Posted under Guest Blogger, Living With Low Vision
Turning a blind eye. Figuratively. Literally.
Sitting on my bed in my darkened room twelve years ago I noticed that my right eye seemed funny. Like a black lace tablecloth had been placed in front of my face. Central scotomas I would find out later. Disintegrating retinas. Then like a curtain that moves right to left, the black lace tablecloth now covers the left eye also. And just like that it is gone. My vision.
What I had enjoyed for forty five years was gone in six months.
Now I turn a blind eye.
While the vision in my eyes decreased, my spiritual eyes saw so much more.
I could now turn a blind eye to people who were unkind. Not wanting to see their lack of consideration but instead believing them good people deep, deep down.

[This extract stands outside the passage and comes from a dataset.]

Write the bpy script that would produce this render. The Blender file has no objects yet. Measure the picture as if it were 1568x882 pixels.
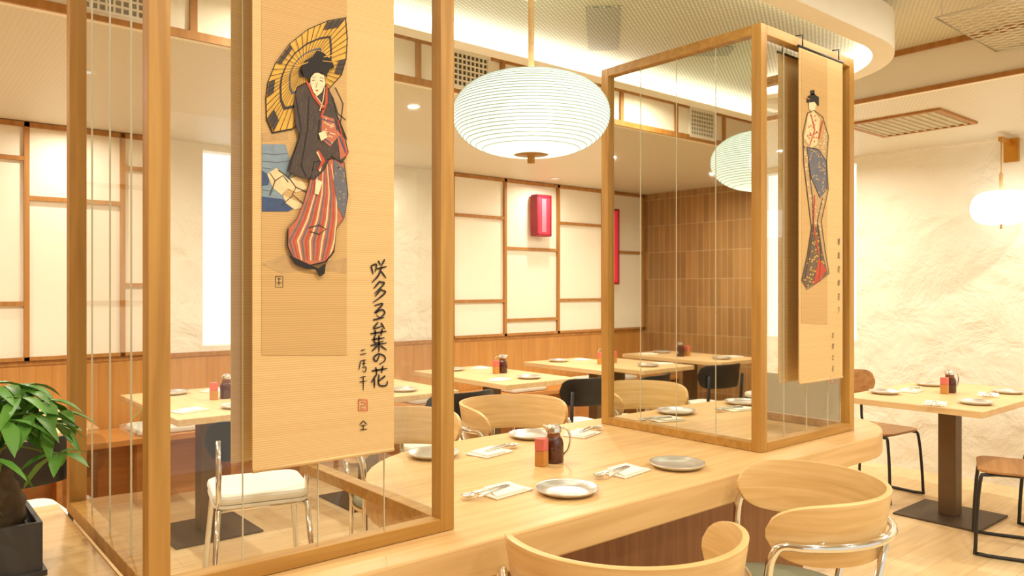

I turn a blind eye to the recognition I will never see my loved ones faces again. The memory seared in my brain is the sustaining force.
I turn a blind eye to the stack of books that will go unopened and whose print now sits atop the page never to get smudged off by abuse as I ravish the contents to get at the meat of its core.
I turn a blind eye to the prejudices that will now follow me like a hungry pack of dogs. Chasing and nipping, hurrying me on and afraid to stop. Forced to walk faster than comfortable. Almost need to run to get away. Prejudice is an evil pursuer. It multiplies as it wraps around others sometimes merely by a brief contact. Leaving its mark and moving on to encase another. So like a tsunami of prejudice rushing at me, I run away.
I turn a blind eye to the feelings of usefulness that somehow have started to elude me. I can do it my mind says and then someone else says I can not.
Sit down they yell. I stand firm. Go hide they leer. I shrink but do not leave.
My world is different. When I am doing something that comes easy, it is also easy to forget. When I am trying to do something that should come easy and I cannot, it is hard to forget that I will no longer do those things again.
The water leaks from my eyes unashamedly as life without vision is scary. I try to forget all the things I can no longer do. I try to remember all the new things I can now do. I try to reconcile the two things and come up with a less than balanced scale.
In the end I turn blind eyes at life and see what I can share, and not let people keep pointing out what I cannot.
My desire is to keep doing the things I can and many more left unexplored. I want to be a good witness to the spirit of turning a blind eye and seeing only light.
There is nothing I regret about this journey and everyday is one more good opportunity to share and educate. If someone offered me a pill that would restore my sight I would politely decline. What fun would that be? Life is a challenge, and I am up for it.